There was no further discussion of the proposal on Monday.

In other business:

– Ashley Williams, Hancock-Brooke advocate for the Upper Ohio Valley Sexual Assault Center, asked the panel to consider donating $20,000 to the nonprofit program, which has been challenged by a cut in funding through the federal Victims of Crime Act.

Ashley Carpenter, the center’s director, recently approached the Brooke County Commission for $60,000, saying she and others will be seeking contributions from other area government entities based on the number of people they have served in their areas.

Mayor David Velegol Jr. told Williams he believes the center’s services are outstanding but Follansbee officials have been advised it’s improper to give city funds for non-city entities.

He encouraged her to share other municipalities who have committed funds so they could be consulted first.

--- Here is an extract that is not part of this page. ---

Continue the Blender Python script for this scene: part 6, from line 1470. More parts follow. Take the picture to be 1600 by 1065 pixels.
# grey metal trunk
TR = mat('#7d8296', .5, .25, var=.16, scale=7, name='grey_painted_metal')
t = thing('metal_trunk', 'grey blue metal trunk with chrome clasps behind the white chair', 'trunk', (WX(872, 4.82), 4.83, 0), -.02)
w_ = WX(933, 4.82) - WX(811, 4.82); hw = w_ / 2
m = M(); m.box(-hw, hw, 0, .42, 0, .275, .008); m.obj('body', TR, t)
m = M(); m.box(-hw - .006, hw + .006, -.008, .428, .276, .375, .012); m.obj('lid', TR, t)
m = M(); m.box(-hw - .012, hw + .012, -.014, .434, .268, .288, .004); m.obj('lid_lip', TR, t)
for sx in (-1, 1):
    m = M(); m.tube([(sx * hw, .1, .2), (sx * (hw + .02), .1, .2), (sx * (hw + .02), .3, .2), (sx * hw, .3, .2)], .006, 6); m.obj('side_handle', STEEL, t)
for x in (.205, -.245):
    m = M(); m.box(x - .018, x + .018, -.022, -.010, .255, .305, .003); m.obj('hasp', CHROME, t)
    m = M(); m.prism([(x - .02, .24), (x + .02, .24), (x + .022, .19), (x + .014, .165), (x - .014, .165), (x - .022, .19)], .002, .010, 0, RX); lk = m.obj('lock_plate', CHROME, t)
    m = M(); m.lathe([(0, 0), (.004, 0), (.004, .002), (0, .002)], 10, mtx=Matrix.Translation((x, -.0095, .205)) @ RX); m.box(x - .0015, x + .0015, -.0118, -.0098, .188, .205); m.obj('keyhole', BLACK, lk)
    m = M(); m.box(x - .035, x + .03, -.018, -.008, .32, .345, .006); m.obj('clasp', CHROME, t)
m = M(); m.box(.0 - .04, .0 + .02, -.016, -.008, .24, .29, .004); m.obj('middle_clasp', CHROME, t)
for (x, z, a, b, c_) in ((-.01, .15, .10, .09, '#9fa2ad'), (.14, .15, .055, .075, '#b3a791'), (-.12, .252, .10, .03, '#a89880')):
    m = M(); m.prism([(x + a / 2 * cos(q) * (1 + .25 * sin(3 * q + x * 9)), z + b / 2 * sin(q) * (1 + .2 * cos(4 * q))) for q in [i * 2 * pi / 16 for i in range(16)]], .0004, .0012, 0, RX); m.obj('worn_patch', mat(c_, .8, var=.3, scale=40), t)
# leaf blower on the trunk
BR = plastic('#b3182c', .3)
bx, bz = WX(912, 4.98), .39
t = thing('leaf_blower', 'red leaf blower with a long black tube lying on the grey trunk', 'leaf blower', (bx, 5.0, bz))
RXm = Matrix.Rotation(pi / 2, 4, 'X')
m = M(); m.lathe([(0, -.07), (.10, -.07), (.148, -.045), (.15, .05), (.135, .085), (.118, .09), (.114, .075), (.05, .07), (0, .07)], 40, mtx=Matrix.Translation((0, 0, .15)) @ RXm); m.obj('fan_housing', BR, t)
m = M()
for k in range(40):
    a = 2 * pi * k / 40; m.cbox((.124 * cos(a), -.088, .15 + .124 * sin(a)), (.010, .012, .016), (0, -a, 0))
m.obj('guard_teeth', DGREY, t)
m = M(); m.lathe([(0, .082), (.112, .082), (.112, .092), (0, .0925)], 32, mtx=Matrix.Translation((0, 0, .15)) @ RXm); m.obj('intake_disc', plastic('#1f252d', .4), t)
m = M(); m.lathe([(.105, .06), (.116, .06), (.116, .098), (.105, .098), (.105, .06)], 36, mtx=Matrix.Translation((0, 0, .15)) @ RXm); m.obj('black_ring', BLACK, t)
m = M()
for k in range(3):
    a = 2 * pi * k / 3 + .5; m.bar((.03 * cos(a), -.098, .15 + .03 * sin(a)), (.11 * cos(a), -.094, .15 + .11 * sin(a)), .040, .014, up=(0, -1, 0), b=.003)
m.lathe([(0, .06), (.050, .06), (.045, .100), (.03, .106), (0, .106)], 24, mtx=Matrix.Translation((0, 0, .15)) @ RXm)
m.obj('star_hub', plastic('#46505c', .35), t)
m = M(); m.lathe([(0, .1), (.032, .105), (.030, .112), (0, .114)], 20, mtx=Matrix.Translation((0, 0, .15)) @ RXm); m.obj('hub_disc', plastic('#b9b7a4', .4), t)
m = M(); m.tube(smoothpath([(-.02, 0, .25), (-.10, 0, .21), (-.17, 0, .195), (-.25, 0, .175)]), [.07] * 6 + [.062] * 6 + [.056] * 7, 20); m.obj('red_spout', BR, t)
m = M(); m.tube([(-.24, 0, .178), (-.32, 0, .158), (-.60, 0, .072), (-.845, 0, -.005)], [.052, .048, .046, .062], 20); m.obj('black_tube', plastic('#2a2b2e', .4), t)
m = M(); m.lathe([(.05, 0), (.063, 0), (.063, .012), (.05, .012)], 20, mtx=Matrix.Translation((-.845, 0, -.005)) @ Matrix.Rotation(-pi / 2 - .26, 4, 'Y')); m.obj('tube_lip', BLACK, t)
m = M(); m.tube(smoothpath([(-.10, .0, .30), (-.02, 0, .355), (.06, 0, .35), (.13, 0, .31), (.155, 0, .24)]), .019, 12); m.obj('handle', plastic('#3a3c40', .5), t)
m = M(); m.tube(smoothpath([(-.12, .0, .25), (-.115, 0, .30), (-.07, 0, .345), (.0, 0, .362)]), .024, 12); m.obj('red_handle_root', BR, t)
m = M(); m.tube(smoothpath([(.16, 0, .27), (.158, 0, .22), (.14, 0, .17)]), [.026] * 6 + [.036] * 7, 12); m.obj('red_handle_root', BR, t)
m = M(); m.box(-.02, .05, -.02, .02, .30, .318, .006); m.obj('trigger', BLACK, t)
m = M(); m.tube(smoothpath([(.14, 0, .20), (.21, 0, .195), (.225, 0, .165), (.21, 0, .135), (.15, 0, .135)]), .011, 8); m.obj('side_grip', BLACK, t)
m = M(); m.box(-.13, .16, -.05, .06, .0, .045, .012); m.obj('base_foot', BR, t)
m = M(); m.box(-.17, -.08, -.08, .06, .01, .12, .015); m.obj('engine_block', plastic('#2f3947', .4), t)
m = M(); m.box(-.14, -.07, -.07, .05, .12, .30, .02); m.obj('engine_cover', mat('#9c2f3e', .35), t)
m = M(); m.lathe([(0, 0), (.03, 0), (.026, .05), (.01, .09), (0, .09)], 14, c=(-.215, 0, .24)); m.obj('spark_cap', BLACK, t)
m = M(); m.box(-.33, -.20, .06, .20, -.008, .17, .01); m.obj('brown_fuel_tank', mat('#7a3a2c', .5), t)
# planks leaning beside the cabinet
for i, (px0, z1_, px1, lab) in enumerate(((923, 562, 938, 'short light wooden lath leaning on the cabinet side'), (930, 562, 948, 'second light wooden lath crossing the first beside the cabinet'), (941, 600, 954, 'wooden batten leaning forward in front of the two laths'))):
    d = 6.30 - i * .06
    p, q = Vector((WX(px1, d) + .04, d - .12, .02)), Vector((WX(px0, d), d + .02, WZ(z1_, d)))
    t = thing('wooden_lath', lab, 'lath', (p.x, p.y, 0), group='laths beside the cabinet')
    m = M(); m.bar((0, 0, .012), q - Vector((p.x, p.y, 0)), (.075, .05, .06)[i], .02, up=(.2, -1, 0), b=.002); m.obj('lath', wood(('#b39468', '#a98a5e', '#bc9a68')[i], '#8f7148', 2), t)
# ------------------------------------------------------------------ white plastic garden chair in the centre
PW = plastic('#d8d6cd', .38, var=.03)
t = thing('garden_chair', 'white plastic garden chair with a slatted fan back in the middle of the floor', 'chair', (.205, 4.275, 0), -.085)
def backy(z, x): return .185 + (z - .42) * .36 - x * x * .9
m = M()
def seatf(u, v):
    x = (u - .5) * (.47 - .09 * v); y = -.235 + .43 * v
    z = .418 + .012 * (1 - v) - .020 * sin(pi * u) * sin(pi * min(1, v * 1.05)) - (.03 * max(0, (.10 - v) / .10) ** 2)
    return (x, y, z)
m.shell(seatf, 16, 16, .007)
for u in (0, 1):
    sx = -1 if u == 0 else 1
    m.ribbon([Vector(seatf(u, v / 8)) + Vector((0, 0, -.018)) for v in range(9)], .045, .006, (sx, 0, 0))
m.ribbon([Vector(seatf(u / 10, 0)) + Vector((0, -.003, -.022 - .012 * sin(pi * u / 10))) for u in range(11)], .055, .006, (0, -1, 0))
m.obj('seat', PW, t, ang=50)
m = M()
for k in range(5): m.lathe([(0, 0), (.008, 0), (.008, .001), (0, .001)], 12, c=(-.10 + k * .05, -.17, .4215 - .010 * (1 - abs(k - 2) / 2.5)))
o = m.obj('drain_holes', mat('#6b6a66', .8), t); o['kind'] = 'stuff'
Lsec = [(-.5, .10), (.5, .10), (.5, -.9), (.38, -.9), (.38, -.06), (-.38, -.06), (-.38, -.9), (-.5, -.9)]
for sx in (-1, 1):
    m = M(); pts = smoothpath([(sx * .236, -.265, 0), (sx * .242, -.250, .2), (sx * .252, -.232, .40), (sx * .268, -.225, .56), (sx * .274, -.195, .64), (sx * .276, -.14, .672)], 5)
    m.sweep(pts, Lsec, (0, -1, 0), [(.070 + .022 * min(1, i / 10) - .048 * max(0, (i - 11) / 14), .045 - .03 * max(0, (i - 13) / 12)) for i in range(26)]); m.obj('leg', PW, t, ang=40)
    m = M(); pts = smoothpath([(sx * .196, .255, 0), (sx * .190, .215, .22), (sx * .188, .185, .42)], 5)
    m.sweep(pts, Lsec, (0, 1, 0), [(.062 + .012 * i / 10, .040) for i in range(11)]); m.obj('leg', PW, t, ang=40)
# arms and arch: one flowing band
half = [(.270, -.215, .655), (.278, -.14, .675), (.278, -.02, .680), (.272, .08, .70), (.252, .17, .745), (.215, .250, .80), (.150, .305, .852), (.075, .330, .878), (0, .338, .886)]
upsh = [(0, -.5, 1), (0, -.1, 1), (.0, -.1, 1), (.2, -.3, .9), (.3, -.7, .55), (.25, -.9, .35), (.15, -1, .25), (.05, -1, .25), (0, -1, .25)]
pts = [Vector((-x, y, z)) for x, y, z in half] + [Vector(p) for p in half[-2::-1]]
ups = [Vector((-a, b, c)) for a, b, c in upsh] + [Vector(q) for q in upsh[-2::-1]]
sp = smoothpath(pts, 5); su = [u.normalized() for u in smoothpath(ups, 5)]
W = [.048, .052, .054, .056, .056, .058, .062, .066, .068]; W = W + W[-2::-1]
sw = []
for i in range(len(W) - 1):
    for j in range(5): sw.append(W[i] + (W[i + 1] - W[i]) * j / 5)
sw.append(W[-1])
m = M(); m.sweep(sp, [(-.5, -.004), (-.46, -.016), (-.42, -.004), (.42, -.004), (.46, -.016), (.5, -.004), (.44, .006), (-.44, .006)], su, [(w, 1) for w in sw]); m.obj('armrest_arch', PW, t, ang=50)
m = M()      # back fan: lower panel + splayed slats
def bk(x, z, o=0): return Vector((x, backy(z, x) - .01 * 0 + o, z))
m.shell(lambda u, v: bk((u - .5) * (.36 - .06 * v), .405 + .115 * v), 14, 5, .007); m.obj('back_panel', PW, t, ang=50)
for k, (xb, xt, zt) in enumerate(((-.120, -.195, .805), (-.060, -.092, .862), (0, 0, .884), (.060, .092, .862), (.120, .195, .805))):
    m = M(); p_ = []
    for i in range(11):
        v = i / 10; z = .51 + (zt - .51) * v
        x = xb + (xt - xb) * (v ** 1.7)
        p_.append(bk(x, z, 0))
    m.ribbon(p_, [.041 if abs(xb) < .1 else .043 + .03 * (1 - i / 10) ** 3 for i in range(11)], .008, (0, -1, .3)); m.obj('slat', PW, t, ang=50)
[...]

– There was a heated disagreement between Russell and City Fire Chief Larry Rea over a reporting deadline required for the release of county fire levy funds for the volunteer fire department.

Russell noted the issue has led to the city losing a significant portion of the funds in the past, while Rea maintained he’s clear on when the reports are due.

– A moment of silence was observed for Domenic Micucci, who died Sunday at the age of 77. An Army veteran and retired steelworker, Micucci served on Follansbee Council and on the city’s water board.